> DATASET SECTION:
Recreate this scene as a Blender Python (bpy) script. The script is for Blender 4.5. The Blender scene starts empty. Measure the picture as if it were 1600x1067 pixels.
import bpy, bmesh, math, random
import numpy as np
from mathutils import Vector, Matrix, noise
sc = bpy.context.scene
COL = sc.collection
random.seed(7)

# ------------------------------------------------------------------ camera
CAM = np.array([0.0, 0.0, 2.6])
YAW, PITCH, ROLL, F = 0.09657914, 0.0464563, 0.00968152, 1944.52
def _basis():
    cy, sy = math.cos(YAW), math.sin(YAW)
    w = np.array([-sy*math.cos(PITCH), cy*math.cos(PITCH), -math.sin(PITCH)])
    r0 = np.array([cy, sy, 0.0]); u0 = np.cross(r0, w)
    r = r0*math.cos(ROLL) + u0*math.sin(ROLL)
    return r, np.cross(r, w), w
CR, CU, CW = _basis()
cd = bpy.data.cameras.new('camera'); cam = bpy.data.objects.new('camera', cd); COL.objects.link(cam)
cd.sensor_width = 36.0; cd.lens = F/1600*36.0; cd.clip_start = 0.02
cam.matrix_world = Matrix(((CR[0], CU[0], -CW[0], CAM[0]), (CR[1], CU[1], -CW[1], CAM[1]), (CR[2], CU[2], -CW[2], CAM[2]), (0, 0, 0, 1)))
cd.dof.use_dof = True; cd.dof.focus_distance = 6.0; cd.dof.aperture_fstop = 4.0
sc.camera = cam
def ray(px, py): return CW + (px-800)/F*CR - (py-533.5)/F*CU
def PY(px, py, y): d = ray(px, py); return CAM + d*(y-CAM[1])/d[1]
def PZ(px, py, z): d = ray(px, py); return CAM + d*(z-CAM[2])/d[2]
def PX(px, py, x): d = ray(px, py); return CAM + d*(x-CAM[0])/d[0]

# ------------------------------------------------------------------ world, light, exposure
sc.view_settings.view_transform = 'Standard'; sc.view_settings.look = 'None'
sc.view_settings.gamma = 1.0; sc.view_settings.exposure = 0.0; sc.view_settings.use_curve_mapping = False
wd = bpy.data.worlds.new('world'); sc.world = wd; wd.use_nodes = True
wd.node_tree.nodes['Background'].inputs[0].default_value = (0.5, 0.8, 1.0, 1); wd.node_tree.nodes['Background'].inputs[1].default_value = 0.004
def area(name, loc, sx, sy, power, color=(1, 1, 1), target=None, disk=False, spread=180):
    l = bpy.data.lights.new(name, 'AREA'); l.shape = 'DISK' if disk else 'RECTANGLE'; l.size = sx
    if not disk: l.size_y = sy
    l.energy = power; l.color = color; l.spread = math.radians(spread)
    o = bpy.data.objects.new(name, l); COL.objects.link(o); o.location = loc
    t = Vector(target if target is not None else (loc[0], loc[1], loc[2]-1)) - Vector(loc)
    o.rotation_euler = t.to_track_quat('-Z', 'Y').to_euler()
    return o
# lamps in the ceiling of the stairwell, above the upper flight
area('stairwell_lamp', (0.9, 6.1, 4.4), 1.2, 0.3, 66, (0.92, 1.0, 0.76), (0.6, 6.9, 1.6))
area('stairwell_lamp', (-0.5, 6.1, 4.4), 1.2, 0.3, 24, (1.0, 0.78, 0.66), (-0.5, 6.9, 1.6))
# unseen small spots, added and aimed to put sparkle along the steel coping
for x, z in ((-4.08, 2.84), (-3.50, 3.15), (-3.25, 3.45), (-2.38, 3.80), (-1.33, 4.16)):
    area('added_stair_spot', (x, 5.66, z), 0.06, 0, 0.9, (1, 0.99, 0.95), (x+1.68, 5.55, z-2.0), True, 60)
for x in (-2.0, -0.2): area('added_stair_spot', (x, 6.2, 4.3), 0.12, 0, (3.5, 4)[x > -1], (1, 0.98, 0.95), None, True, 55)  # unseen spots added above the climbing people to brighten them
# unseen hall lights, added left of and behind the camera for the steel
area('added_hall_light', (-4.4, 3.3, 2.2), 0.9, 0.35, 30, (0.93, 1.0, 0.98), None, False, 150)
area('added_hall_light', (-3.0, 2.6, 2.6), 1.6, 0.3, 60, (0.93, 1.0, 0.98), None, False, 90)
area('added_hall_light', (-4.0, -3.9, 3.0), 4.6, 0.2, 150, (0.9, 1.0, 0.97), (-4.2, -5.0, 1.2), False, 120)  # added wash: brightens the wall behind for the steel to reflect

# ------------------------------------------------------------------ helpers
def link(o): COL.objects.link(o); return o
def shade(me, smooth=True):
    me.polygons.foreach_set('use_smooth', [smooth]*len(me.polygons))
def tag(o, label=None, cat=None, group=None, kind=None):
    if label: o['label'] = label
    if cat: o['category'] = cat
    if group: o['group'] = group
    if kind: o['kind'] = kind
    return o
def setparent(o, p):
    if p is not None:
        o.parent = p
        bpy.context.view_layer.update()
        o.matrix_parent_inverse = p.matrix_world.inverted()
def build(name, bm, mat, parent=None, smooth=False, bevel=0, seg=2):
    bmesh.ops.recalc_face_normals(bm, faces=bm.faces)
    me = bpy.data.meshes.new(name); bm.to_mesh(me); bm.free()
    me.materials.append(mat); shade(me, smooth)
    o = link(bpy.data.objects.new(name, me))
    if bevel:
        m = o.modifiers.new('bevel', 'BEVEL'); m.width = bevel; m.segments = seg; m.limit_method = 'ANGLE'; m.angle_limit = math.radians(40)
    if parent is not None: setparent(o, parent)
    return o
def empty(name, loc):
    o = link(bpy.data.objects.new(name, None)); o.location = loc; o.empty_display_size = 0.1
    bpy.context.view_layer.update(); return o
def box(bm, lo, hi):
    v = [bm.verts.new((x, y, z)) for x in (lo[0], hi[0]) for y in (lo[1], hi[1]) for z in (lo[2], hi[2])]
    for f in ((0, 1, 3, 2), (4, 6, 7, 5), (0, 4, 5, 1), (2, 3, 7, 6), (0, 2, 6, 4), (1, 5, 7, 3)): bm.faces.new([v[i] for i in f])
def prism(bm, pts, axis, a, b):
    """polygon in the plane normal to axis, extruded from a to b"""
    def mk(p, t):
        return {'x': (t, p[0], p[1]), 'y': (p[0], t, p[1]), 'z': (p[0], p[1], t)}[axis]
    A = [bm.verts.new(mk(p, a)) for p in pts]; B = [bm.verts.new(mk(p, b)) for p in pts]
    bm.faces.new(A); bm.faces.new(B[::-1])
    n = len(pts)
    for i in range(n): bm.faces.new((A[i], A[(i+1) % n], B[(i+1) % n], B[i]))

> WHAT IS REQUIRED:
Write out the material exactly as given.

> EXPECTED ANSWER:
Recreate this scene as a Blender Python (bpy) script. The script is for Blender 4.5. The Blender scene starts empty. Measure the picture as if it were 1600x1067 pixels.
import bpy, bmesh, math, random
import numpy as np
from mathutils import Vector, Matrix, noise
sc = bpy.context.scene
COL = sc.collection
random.seed(7)

# ------------------------------------------------------------------ camera
CAM = np.array([0.0, 0.0, 2.6])
YAW, PITCH, ROLL, F = 0.09657914, 0.0464563, 0.00968152, 1944.52
def _basis():
    cy, sy = math.cos(YAW), math.sin(YAW)
    w = np.array([-sy*math.cos(PITCH), cy*math.cos(PITCH), -math.sin(PITCH)])
    r0 = np.array([cy, sy, 0.0]); u0 = np.cross(r0, w)
    r = r0*math.cos(ROLL) + u0*math.sin(ROLL)
    return r, np.cross(r, w), w
CR, CU, CW = _basis()
cd = bpy.data.cameras.new('camera'); cam = bpy.data.objects.new('camera', cd); COL.objects.link(cam)
cd.sensor_width = 36.0; cd.lens = F/1600*36.0; cd.clip_start = 0.02
cam.matrix_world = Matrix(((CR[0], CU[0], -CW[0], CAM[0]), (CR[1], CU[1], -CW[1], CAM[1]), (CR[2], CU[2], -CW[2], CAM[2]), (0, 0, 0, 1)))
cd.dof.use_dof = True; cd.dof.focus_distance = 6.0; cd.dof.aperture_fstop = 4.0
sc.camera = cam
def ray(px, py): return CW + (px-800)/F*CR - (py-533.5)/F*CU
def PY(px, py, y): d = ray(px, py); return CAM + d*(y-CAM[1])/d[1]
def PZ(px, py, z): d = ray(px, py); return CAM + d*(z-CAM[2])/d[2]
def PX(px, py, x): d = ray(px, py); return CAM + d*(x-CAM[0])/d[0]

# ------------------------------------------------------------------ world, light, exposure
sc.view_settings.view_transform = 'Standard'; sc.view_settings.look = 'None'
sc.view_settings.gamma = 1.0; sc.view_settings.exposure = 0.0; sc.view_settings.use_curve_mapping = False
wd = bpy.data.worlds.new('world'); sc.world = wd; wd.use_nodes = True
wd.node_tree.nodes['Background'].inputs[0].default_value = (0.5, 0.8, 1.0, 1); wd.node_tree.nodes['Background'].inputs[1].default_value = 0.004
def area(name, loc, sx, sy, power, color=(1, 1, 1), target=None, disk=False, spread=180):
    l = bpy.data.lights.new(name, 'AREA'); l.shape = 'DISK' if disk else 'RECTANGLE'; l.size = sx
    if not disk: l.size_y = sy
    l.energy = power; l.color = color; l.spread = math.radians(spread)
    o = bpy.data.objects.new(name, l); COL.objects.link(o); o.location = loc
    t = Vector(target if target is not None else (loc[0], loc[1], loc[2]-1)) - Vector(loc)
    o.rotation_euler = t.to_track_quat('-Z', 'Y').to_euler()
    return o
# lamps in the ceiling of the stairwell, above the upper flight
area('stairwell_lamp', (0.9, 6.1, 4.4), 1.2, 0.3, 66, (0.92, 1.0, 0.76), (0.6, 6.9, 1.6))
area('stairwell_lamp', (-0.5, 6.1, 4.4), 1.2, 0.3, 24, (1.0, 0.78, 0.66), (-0.5, 6.9, 1.6))
# unseen small spots, added and aimed to put sparkle along the steel coping
for x, z in ((-4.08, 2.84), (-3.50, 3.15), (-3.25, 3.45), (-2.38, 3.80), (-1.33, 4.16)):
    area('added_stair_spot', (x, 5.66, z), 0.06, 0, 0.9, (1, 0.99, 0.95), (x+1.68, 5.55, z-2.0), True, 60)
for x in (-2.0, -0.2): area('added_stair_spot', (x, 6.2, 4.3), 0.12, 0, (3.5, 4)[x > -1], (1, 0.98, 0.95), None, True, 55)  # unseen spots added above the climbing people to brighten them
# unseen hall lights, added left of and behind the camera for the steel
area('added_hall_light', (-4.4, 3.3, 2.2), 0.9, 0.35, 30, (0.93, 1.0, 0.98), None, False, 150)
area('added_hall_light', (-3.0, 2.6, 2.6), 1.6, 0.3, 60, (0.93, 1.0, 0.98), None, False, 90)
area('added_hall_light', (-4.0, -3.9, 3.0), 4.6, 0.2, 150, (0.9, 1.0, 0.97), (-4.2, -5.0, 1.2), False, 120)  # added wash: brightens the wall behind for the steel to reflect

# ------------------------------------------------------------------ helpers
def link(o): COL.objects.link(o); return o
def shade(me, smooth=True):
    me.polygons.foreach_set('use_smooth', [smooth]*len(me.polygons))
def tag(o, label=None, cat=None, group=None, kind=None):
    if label: o['label'] = label
    if cat: o['category'] = cat
    if group: o['group'] = group
    if kind: o['kind'] = kind
    return o
def setparent(o, p):
    if p is not None:
        o.parent = p
        bpy.context.view_layer.update()
        o.matrix_parent_inverse = p.matrix_world.inverted()
def build(name, bm, mat, parent=None, smooth=False, bevel=0, seg=2):
    bmesh.ops.recalc_face_normals(bm, faces=bm.faces)
    me = bpy.data.meshes.new(name); bm.to_mesh(me); bm.free()
    me.materials.append(mat); shade(me, smooth)
    o = link(bpy.data.objects.new(name, me))
    if bevel:
        m = o.modifiers.new('bevel', 'BEVEL'); m.width = bevel; m.segments = seg; m.limit_method = 'ANGLE'; m.angle_limit = math.radians(40)
    if parent is not None: setparent(o, parent)
    return o
def empty(name, loc):
    o = link(bpy.data.objects.new(name, None)); o.location = loc; o.empty_display_size = 0.1
    bpy.context.view_layer.update(); return o
def box(bm, lo, hi):
    v = [bm.verts.new((x, y, z)) for x in (lo[0], hi[0]) for y in (lo[1], hi[1]) for z in (lo[2], hi[2])]
    for f in ((0, 1, 3, 2), (4, 6, 7, 5), (0, 4, 5, 1), (2, 3, 7, 6), (0, 2, 6, 4), (1, 5, 7, 3)): bm.faces.new([v[i] for i in f])
def prism(bm, pts, axis, a, b):
    """polygon in the plane normal to axis, extruded from a to b"""
    def mk(p, t):
        return {'x': (t, p[0], p[1]), 'y': (p[0], t, p[1]), 'z': (p[0], p[1], t)}[axis]
    A = [bm.verts.new(mk(p, a)) for p in pts]; B = [bm.verts.new(mk(p, b)) for p in pts]
    bm.faces.new(A); bm.faces.new(B[::-1])
    n = len(pts)
    for i in range(n): bm.faces.new((A[i], A[(i+1) % n], B[(i+1) % n], B[i]))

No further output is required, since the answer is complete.